SET EXERCISE →
Write every entry out again exactly, please, and skip the pictures.

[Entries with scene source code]
========

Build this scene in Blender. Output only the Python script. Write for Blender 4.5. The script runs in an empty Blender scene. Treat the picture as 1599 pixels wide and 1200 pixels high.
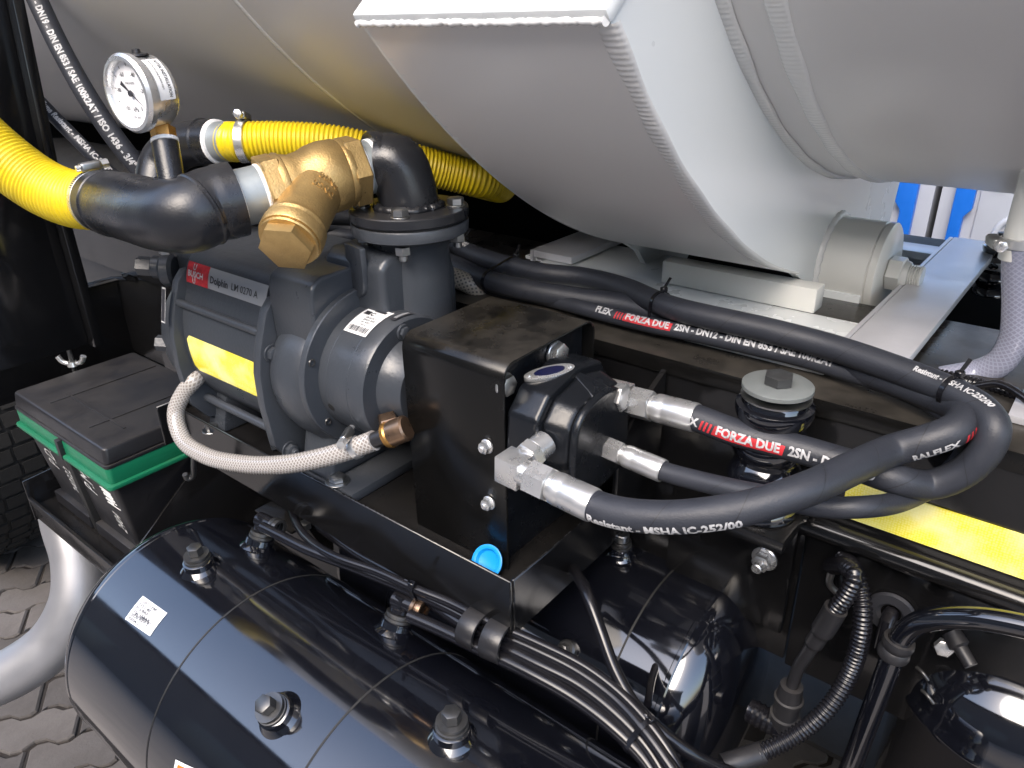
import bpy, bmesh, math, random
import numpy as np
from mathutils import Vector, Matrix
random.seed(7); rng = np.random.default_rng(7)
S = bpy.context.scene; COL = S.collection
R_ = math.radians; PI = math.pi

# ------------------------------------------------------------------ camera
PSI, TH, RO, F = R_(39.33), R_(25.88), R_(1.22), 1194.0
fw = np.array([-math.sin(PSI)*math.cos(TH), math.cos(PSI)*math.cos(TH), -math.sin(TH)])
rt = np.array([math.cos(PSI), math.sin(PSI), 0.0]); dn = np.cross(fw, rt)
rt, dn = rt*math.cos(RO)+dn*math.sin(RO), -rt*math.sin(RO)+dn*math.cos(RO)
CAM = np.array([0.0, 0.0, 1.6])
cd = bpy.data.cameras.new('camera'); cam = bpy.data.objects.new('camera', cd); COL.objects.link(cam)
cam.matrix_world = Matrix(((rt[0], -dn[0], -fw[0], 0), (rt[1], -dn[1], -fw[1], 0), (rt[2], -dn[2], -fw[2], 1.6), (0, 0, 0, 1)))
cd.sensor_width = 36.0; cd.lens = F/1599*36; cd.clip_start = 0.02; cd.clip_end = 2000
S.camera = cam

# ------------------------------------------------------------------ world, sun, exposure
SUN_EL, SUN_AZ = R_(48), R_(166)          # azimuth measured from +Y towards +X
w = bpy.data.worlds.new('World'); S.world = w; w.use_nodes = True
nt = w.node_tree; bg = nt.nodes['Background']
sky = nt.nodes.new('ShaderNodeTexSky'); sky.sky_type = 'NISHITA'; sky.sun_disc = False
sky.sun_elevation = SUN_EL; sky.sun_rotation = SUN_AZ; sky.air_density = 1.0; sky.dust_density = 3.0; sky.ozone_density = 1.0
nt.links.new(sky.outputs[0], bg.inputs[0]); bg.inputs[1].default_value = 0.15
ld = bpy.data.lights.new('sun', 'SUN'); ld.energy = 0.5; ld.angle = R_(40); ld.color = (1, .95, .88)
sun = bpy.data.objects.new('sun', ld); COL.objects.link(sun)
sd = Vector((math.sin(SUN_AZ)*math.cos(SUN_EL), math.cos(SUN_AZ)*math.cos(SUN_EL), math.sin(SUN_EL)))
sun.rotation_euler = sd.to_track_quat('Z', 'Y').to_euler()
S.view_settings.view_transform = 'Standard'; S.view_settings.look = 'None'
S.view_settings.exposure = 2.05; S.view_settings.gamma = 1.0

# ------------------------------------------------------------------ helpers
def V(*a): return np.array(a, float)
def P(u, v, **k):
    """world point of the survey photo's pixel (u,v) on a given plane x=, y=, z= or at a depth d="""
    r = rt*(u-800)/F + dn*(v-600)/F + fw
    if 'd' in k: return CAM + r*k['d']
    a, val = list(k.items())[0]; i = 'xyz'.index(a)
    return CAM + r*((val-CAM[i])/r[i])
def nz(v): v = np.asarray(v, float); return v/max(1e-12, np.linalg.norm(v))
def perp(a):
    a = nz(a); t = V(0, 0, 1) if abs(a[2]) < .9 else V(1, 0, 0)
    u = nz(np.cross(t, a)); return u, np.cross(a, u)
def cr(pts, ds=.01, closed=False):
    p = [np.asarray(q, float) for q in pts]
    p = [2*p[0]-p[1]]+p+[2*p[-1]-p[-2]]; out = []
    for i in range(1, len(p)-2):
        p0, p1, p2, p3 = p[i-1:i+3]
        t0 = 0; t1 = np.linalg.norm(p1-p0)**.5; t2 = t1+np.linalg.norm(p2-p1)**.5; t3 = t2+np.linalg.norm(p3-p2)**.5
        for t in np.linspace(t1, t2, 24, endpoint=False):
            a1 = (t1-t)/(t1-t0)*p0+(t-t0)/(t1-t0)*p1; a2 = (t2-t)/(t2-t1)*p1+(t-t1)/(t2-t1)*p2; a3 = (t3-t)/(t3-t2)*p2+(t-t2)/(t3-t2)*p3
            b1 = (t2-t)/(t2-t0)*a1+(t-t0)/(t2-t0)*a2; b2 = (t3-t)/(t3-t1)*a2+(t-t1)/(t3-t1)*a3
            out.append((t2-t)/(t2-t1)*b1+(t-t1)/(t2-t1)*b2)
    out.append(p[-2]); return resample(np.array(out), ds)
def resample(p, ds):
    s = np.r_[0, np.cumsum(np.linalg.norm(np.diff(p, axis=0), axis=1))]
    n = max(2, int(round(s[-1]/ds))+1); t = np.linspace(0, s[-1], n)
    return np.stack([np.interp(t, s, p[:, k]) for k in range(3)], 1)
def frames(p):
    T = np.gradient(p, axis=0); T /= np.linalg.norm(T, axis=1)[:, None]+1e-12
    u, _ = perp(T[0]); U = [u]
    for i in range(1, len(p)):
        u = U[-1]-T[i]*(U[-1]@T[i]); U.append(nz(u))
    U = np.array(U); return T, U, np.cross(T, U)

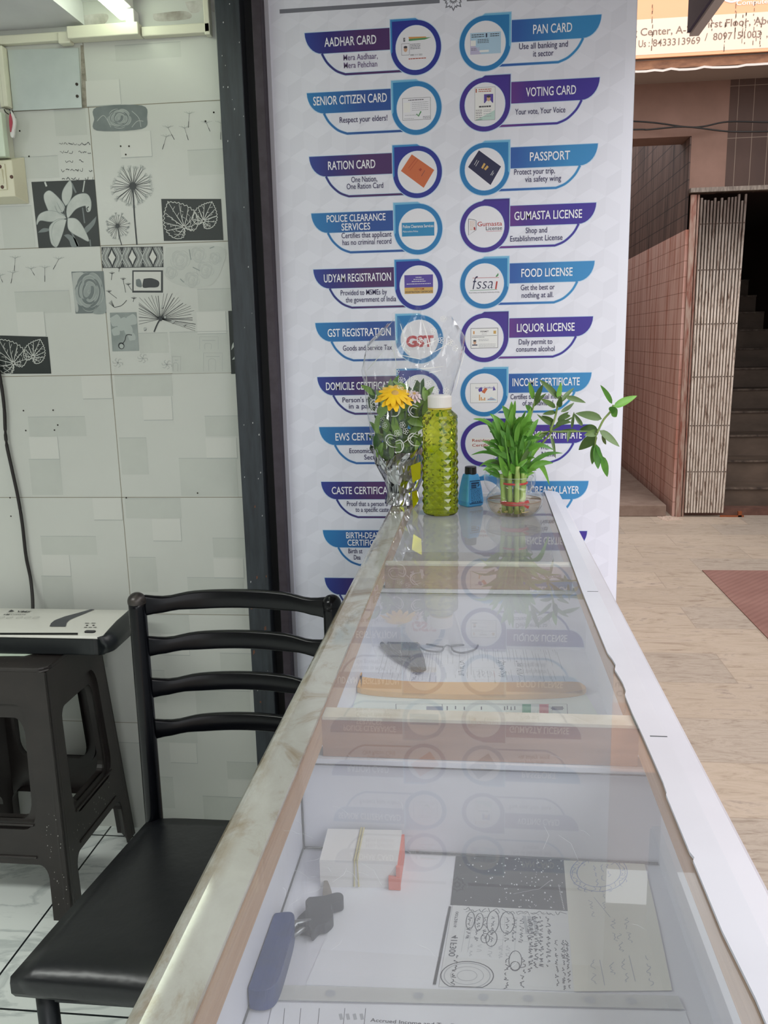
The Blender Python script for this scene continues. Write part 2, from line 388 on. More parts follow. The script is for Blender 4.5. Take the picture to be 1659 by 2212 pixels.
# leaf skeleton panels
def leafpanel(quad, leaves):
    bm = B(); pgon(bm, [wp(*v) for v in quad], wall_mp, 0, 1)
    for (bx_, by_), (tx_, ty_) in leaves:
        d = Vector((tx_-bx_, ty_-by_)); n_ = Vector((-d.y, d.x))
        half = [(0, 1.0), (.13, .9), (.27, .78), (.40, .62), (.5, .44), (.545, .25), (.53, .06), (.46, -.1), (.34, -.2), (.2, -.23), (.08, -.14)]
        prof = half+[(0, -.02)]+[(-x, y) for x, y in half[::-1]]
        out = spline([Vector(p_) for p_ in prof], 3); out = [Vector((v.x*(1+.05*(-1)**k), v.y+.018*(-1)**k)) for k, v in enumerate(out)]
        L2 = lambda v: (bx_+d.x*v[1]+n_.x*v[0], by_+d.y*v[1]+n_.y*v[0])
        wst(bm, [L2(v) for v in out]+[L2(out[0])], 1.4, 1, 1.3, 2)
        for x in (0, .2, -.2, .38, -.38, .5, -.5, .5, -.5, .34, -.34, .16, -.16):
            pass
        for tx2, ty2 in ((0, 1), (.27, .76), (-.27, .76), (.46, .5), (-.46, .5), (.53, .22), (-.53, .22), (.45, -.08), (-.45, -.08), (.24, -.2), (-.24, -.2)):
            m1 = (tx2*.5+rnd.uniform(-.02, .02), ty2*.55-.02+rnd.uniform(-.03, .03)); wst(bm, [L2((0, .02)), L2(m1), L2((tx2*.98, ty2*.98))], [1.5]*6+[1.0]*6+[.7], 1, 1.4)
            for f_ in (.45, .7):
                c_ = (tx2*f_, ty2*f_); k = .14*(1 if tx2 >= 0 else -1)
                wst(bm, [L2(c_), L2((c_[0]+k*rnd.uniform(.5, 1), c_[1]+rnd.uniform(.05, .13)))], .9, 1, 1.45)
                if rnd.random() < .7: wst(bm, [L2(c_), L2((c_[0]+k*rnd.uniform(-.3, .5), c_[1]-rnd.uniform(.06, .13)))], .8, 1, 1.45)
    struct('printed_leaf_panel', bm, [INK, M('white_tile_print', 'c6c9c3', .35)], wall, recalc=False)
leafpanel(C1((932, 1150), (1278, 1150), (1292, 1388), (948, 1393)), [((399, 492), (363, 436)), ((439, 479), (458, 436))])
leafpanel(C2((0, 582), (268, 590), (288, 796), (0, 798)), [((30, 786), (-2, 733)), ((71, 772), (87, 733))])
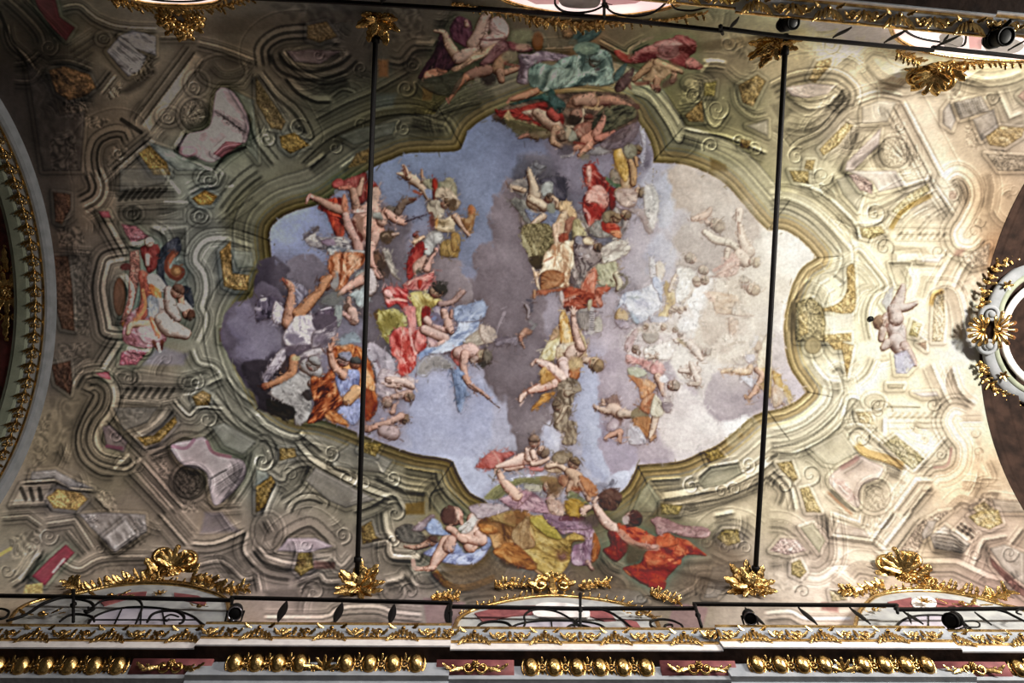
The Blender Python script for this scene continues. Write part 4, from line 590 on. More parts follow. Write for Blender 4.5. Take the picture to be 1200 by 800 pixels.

========

SOLUTION FOR THIS TASK →
Build this scene in Blender. Output only the Python script. Write for Blender 4.5. The script runs in an empty Blender scene. Treat the picture as 1599 pixels wide and 1200 pixels high.
import bpy, bmesh, math, random
import numpy as np
from mathutils import Vector, Matrix
random.seed(7); rng = np.random.default_rng(7)
S = bpy.context.scene; COL = S.collection
R_ = math.radians; PI = math.pi

# ------------------------------------------------------------------ camera
PSI, TH, RO, F = R_(39.33), R_(25.88), R_(1.22), 1194.0
fw = np.array([-math.sin(PSI)*math.cos(TH), math.cos(PSI)*math.cos(TH), -math.sin(TH)])
rt = np.array([math.cos(PSI), math.sin(PSI), 0.0]); dn = np.cross(fw, rt)
rt, dn = rt*math.cos(RO)+dn*math.sin(RO), -rt*math.sin(RO)+dn*math.cos(RO)
CAM = np.array([0.0, 0.0, 1.6])
cd = bpy.data.cameras.new('camera'); cam = bpy.data.objects.new('camera', cd); COL.objects.link(cam)
cam.matrix_world = Matrix(((rt[0], -dn[0], -fw[0], 0), (rt[1], -dn[1], -fw[1], 0), (rt[2], -dn[2], -fw[2], 1.6), (0, 0, 0, 1)))
cd.sensor_width = 36.0; cd.lens = F/1599*36; cd.clip_start = 0.02; cd.clip_end = 2000
S.camera = cam

# ------------------------------------------------------------------ world, sun, exposure
SUN_EL, SUN_AZ = R_(48), R_(166)          # azimuth measured from +Y towards +X
w = bpy.data.worlds.new('World'); S.world = w; w.use_nodes = True
nt = w.node_tree; bg = nt.nodes['Background']
sky = nt.nodes.new('ShaderNodeTexSky'); sky.sky_type = 'NISHITA'; sky.sun_disc = False
sky.sun_elevation = SUN_EL; sky.sun_rotation = SUN_AZ; sky.air_density = 1.0; sky.dust_density = 3.0; sky.ozone_density = 1.0
nt.links.new(sky.outputs[0], bg.inputs[0]); bg.inputs[1].default_value = 0.15
ld = bpy.data.lights.new('sun', 'SUN'); ld.energy = 0.5; ld.angle = R_(40); ld.color = (1, .95, .88)
sun = bpy.data.objects.new('sun', ld); COL.objects.link(sun)
sd = Vector((math.sin(SUN_AZ)*math.cos(SUN_EL), math.cos(SUN_AZ)*math.cos(SUN_EL), math.sin(SUN_EL)))
sun.rotation_euler = sd.to_track_quat('Z', 'Y').to_euler()
S.view_settings.view_transform = 'Standard'; S.view_settings.look = 'None'
S.view_settings.exposure = 2.05; S.view_settings.gamma = 1.0

# ------------------------------------------------------------------ helpers
def V(*a): return np.array(a, float)
def P(u, v, **k):
    """world point of the survey photo's pixel (u,v) on a given plane x=, y=, z= or at a depth d="""
    r = rt*(u-800)/F + dn*(v-600)/F + fw
    if 'd' in k: return CAM + r*k['d']
    a, val = list(k.items())[0]; i = 'xyz'.index(a)
    return CAM + r*((val-CAM[i])/r[i])
def nz(v): v = np.asarray(v, float); return v/max(1e-12, np.linalg.norm(v))
def perp(a):
    a = nz(a); t = V(0, 0, 1) if abs(a[2]) < .9 else V(1, 0, 0)
    u = nz(np.cross(t, a)); return u, np.cross(a, u)
def cr(pts, ds=.01, closed=False):
    p = [np.asarray(q, float) for q in pts]
    p = [2*p[0]-p[1]]+p+[2*p[-1]-p[-2]]; out = []
    for i in range(1, len(p)-2):
        p0, p1, p2, p3 = p[i-1:i+3]
        t0 = 0; t1 = np.linalg.norm(p1-p0)**.5; t2 = t1+np.linalg.norm(p2-p1)**.5; t3 = t2+np.linalg.norm(p3-p2)**.5
        for t in np.linspace(t1, t2, 24, endpoint=False):
            a1 = (t1-t)/(t1-t0)*p0+(t-t0)/(t1-t0)*p1; a2 = (t2-t)/(t2-t1)*p1+(t-t1)/(t2-t1)*p2; a3 = (t3-t)/(t3-t2)*p2+(t-t2)/(t3-t2)*p3
            b1 = (t2-t)/(t2-t0)*a1+(t-t0)/(t2-t0)*a2; b2 = (t3-t)/(t3-t1)*a2+(t-t1)/(t3-t1)*a3
            out.append((t2-t)/(t2-t1)*b1+(t-t1)/(t2-t1)*b2)
    out.append(p[-2]); return resample(np.array(out), ds)
def resample(p, ds):
    s = np.r_[0, np.cumsum(np.linalg.norm(np.diff(p, axis=0), axis=1))]
    n = max(2, int(round(s[-1]/ds))+1); t = np.linspace(0, s[-1], n)
    return np.stack([np.interp(t, s, p[:, k]) for k in range(3)], 1)
def frames(p):
    T = np.gradient(p, axis=0); T /= np.linalg.norm(T, axis=1)[:, None]+1e-12
    u, _ = perp(T[0]); U = [u]
    for i in range(1, len(p)):
        u = U[-1]-T[i]*(U[-1]@T[i]); U.append(nz(u))
    U = np.array(U); return T, U, np.cross(T, U)

The Blender Python script for this scene continues. Write part 2, from line 388 on. More parts follow. The script is for Blender 4.5. Take the picture to be 1659 by 2212 pixels.
# leaf skeleton panels
def leafpanel(quad, leaves):
    bm = B(); pgon(bm, [wp(*v) for v in quad], wall_mp, 0, 1)
    for (bx_, by_), (tx_, ty_) in leaves:
        d = Vector((tx_-bx_, ty_-by_)); n_ = Vector((-d.y, d.x))
        half = [(0, 1.0), (.13, .9), (.27, .78), (.40, .62), (.5, .44), (.545, .25), (.53, .06), (.46, -.1), (.34, -.2), (.2, -.23), (.08, -.14)]
        prof = half+[(0, -.02)]+[(-x, y) for x, y in half[::-1]]
        out = spline([Vector(p_) for p_ in prof], 3); out = [Vector((v.x*(1+.05*(-1)**k), v.y+.018*(-1)**k)) for k, v in enumerate(out)]
        L2 = lambda v: (bx_+d.x*v[1]+n_.x*v[0], by_+d.y*v[1]+n_.y*v[0])
        wst(bm, [L2(v) for v in out]+[L2(out[0])], 1.4, 1, 1.3, 2)
        for x in (0, .2, -.2, .38, -.38, .5, -.5, .5, -.5, .34, -.34, .16, -.16):
            pass
        for tx2, ty2 in ((0, 1), (.27, .76), (-.27, .76), (.46, .5), (-.46, .5), (.53, .22), (-.53, .22), (.45, -.08), (-.45, -.08), (.24, -.2), (-.24, -.2)):
            m1 = (tx2*.5+rnd.uniform(-.02, .02), ty2*.55-.02+rnd.uniform(-.03, .03)); wst(bm, [L2((0, .02)), L2(m1), L2((tx2*.98, ty2*.98))], [1.5]*6+[1.0]*6+[.7], 1, 1.4)
            for f_ in (.45, .7):
                c_ = (tx2*f_, ty2*f_); k = .14*(1 if tx2 >= 0 else -1)
                wst(bm, [L2(c_), L2((c_[0]+k*rnd.uniform(.5, 1), c_[1]+rnd.uniform(.05, .13)))], .9, 1, 1.45)
                if rnd.random() < .7: wst(bm, [L2(c_), L2((c_[0]+k*rnd.uniform(-.3, .5), c_[1]-rnd.uniform(.06, .13)))], .8, 1, 1.45)
    struct('printed_leaf_panel', bm, [INK, M('white_tile_print', 'c6c9c3', .35)], wall, recalc=False)
leafpanel(C1((932, 1150), (1278, 1150), (1292, 1388), (948, 1393)), [((399, 492), (363, 436)), ((439, 479), (458, 436))])
leafpanel(C2((0, 582), (268, 590), (288, 796), (0, 798)), [((30, 786), (-2, 733)), ((71, 772), (87, 733))])
The Blender Python script for this scene continues. Write part 4, from line 590 on. More parts follow. Write for Blender 4.5. Take the picture to be 1200 by 800 pixels.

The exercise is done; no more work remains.